Em maio deste ano, uma série de imagens horrendas foi bombardeada pelos noticiários brasileiros. Vídeos e fotos registravam uma mulher sendo carregada e espancada por um grupo de pessoas à insanidade de um justiçamento. A vítima chamava-se Fabiane Maria de Jesus, dona de casa, esposa e mãe, morta em decorrência de uma execução popular provocada por um boato, no qual seria uma raptora de crianças sacrificadas em rituais de magia negra, na cidade de Guarujá, balneário paulista.

Os registros da crueldade atravessaram continentes e, cotejando a questão levantada por Sontag, impeliu o escritor e cineasta brasileiro Márcio-André, radicado há três na Espanha, a transformar o choque em arte. A primeira manifestação ocorreu no Dia da Língua Portuguesa, realizada na Universidade de Budapeste poucos dias depois do acontecimento. A barbárie gerou na conferência do autor um discurso de contestação, cujo trecho segue abaixo:

Não foi a polícia arrastando favelados, não foram bandidos arrastando filhos da classe média, não foi a classe média financiando o extermínio. É no linchamento que vemos, reunidos em um mesmo espetáculo, sem qualquer hierarquia ou distinção, homens e mulheres, brancos e negros, pobres e ricos, favelados e classe média, polícia e bandido, culpados e inocentes, exploradores e explorados, ‘trabalhadores’ e ‘vagabundos’, militares e civis, ignorantes e cultos, reacionários e libertários, conservadores e liberais, mídia e espectadores, religiosos e ateus, crentes e “do mundo”, cidadãos do bem e cidadãos do mal etc. Todos em comunhão, vibração e dança. Como em toda dança, não há heróis ou vilões, apenas a anulação das dicotomias para que a festa se dê no tempo e no espaço. O linchamento é o maior legado que nossa geração deixará às vindouras.

Capa do livro

Agora, em parceria com o artista francês Laurent Winkler, Márcio-André acaba de lançar a vídeoperfomance Obrigado, Senhor! (acima), em que protesta contra o asselvajamento dos homens, dedicada à memória de Fabiane Maria de Jesus.

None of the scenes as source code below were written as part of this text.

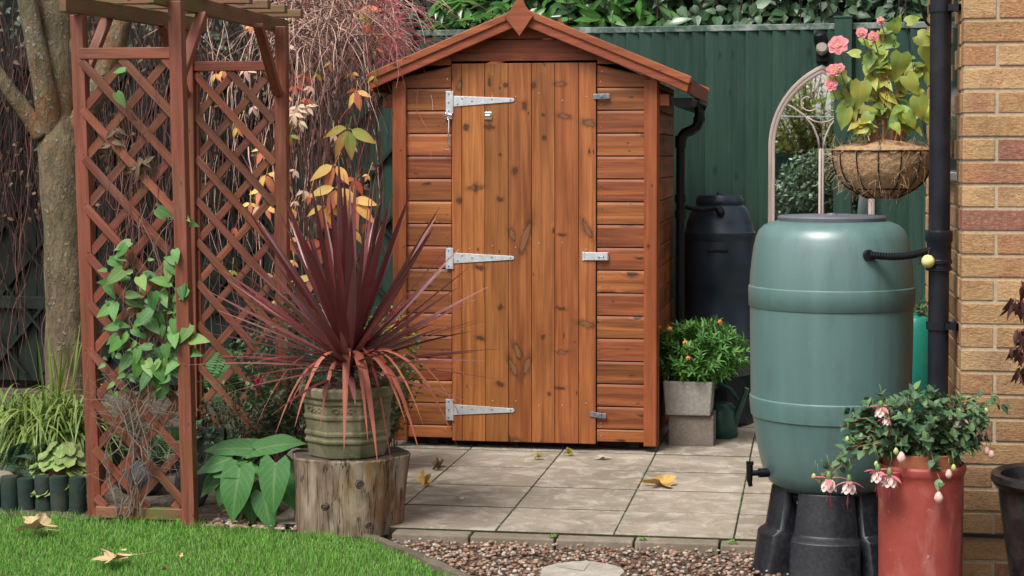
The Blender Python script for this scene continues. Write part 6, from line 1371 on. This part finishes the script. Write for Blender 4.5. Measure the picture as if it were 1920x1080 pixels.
b = MB(); x0 = PY(-200, 830, 7.35).x; b.box(x0, PY(420, 830, 7.35).x, 7.35, 7.38, 0, PY(100, 796, 7.35).z); tag(b.build('raised_bed_board', MAT['fence_dk'], loc=(-3.5, 7.36, 0)), 'low dark board holding the raised bed behind the sedge', 'board')

# ================================================================== BEHIND THE CAMERA (seen in the mirror)
q0 = V((-1.25, -2.6, 0)); s_ = plant('garden_shrub', q0, 'rounded grey-green shrub seen in the arched mirror', 'shrub'); lb, sb = MB(), MB()
bushy(lb, sb, q0, q0+V((0, 0, .75)), (1.35, .7, .86), 1000, .085, .048, .10, 'ovate', 3, .15, 2, .006, .2, zmin=.15); lb.build('foliage', MAT['greyleaf'], s_, smooth=True); sb.build('stems', MAT['twig'], s_)
b = MB()
for i in range(90): b.box(-7+i*.14, -7+i*.14+.132, -5.4, -5.38, 0, 1.40)
b.box(-7, 5.6, -5.42, -5.36, 1.40, 1.46); tag(b.build('far_fence', MAT['fence'], loc=(-1, -5.4, 0)), 'distant green fence reflected in the arched mirror', 'fence')
for nm, x, y, r_, h_, mt, lbl in (('autumn_tree', -2.6, -7.2, 1.2, 1.2, 'begonia', 'yellow-green autumn tree reflected in the mirror'), ('hedge_tree', -.6, -8.2, 1.6, 1.3, 'planterleaf', 'green leafy tree reflected at the top of the mirror'), ('yellow_tree', -4.6, -8.6, 1.5, 1.4, 'yellowing', 'yellowing tree reflected at the mirror edge')):
    q0 = V((x, y, 0)); s_ = plant(nm, q0, lbl, 'tree'); lb, sb = MB(), MB(); sb.tube([q0, q0+V((.05, 0, 1.0)), q0+V((0, 0, 2.0))], [.12, .1, .06], 10); bushy(lb, sb, q0+V((0, 0, .8)), q0+V((0, 0, 2.0)), (r_, 1, h_), 190, .13, .08, .16, 'ovate', 2, .1, 2, .01, .1); lb.build('crown', MAT[mt], s_, smooth=True); sb.build('trunk', MAT['twig'], s_)
b = MB(); b.tube([(-6, -3.6, 2.02), (-1, -3.4, 1.93), (3.5, -3.2, 2.02)], .009, 6); tag(b.build('washing_line', MAT['line'], loc=(-1, -3.4, 1.9)), 'white washing line reflected in the mirror', 'line')
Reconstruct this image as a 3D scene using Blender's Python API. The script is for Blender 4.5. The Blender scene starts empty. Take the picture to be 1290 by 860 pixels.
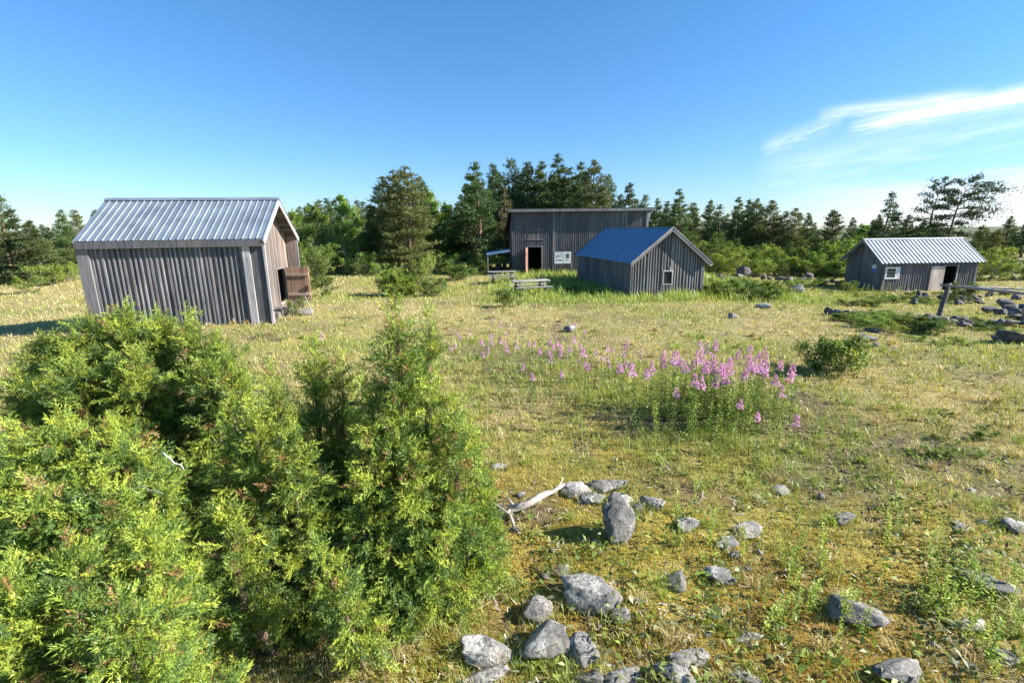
import bpy, math, random
import numpy as np
from mathutils import Matrix, Vector, Euler
C = bpy.context.scene
COL = C.collection
R = math.radians
rng = np.random.default_rng(7)
random.seed(7)

# ------------------------------------------------------------------ camera
FPX, PITCH, ROLL, CZ = 607.136, R(13.1344), R(-0.73966), 3.1
r0 = np.array([1., 0, 0]); fw = np.array([0, math.cos(PITCH), -math.sin(PITCH)]); u0 = np.cross(r0, fw)
r1 = math.cos(ROLL)*r0 + math.sin(ROLL)*u0
u1 = math.cos(ROLL)*u0 - math.sin(ROLL)*r0
CAMP = np.array([0, 0, CZ])
cam_d = bpy.data.cameras.new('camera'); cam = bpy.data.objects.new('camera', cam_d); COL.objects.link(cam)
cam_d.sensor_width = 36; cam_d.lens = FPX/1290*36; cam_d.clip_start = .05; cam_d.clip_end = 3000
m = Matrix.Identity(4)
for i in range(3):
    m[i][0] = r1[i]; m[i][1] = u1[i]; m[i][2] = -fw[i]; m[i][3] = CAMP[i]
cam.matrix_world = m
C.camera = cam

# ------------------------------------------------------------------ light
SUN_EL, SUN_B = R(31), R(6)          # elevation; how far behind the camera's right the sun stands
sdir = np.array([math.cos(SUN_EL)*math.cos(SUN_B), -math.cos(SUN_EL)*math.sin(SUN_B), math.sin(SUN_EL)])
sd = bpy.data.lights.new('sun', 'SUN'); sd.energy = 5.0; sd.angle = R(.55); sd.color = (1, .94, .84)
sun = bpy.data.objects.new('sun', sd); COL.objects.link(sun)
sun.rotation_euler = Vector(-sdir).to_track_quat('-Z', 'Y').to_euler()
C.view_settings.view_transform = 'Standard'; C.view_settings.look = 'None'
C.view_settings.gamma = 1; C.view_settings.exposure = 1.38
C.view_settings.use_curve_mapping = False

def ray(px, py):
    return fw + r1*(px-645)/FPX - u1*(py-430)/FPX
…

Com roteiro tecido sobre um fragmento de Poemas apócrifos de Paul Valery, coletânea inédita que sairá no próximo mês pela editora Confraria do Vento, exibido em primeira mão pelo Homo Literatus. A tradução do francês é do próprio Márcio-André, um dos editores do selo, e traz versos transgressores e pungentes de um dos grandes filósofos e escritores do século XX.

Em dado momento do vídeo, o texto diz “Obrigado, senhor, por assar com gilete o pão de quem nos rouba comida, por nos ofertar a brutalidade como entretenimento, por não matar tão rapidamente”. Ao fim do ensaio, Sontag chega à conclusão de que, a despeito de tamanha agressividade visual, nós, os espectadores, nunca teremos a dimensão verdadeira do horror, pois não estamos em risco físico, sem o qual “não podemos imaginar como é pavorosa, como é aterradora a guerra; e como ela se torna normal”.

Talvez só a arte consiga. Talvez só a ela caiba compartilhar a verdade da dor.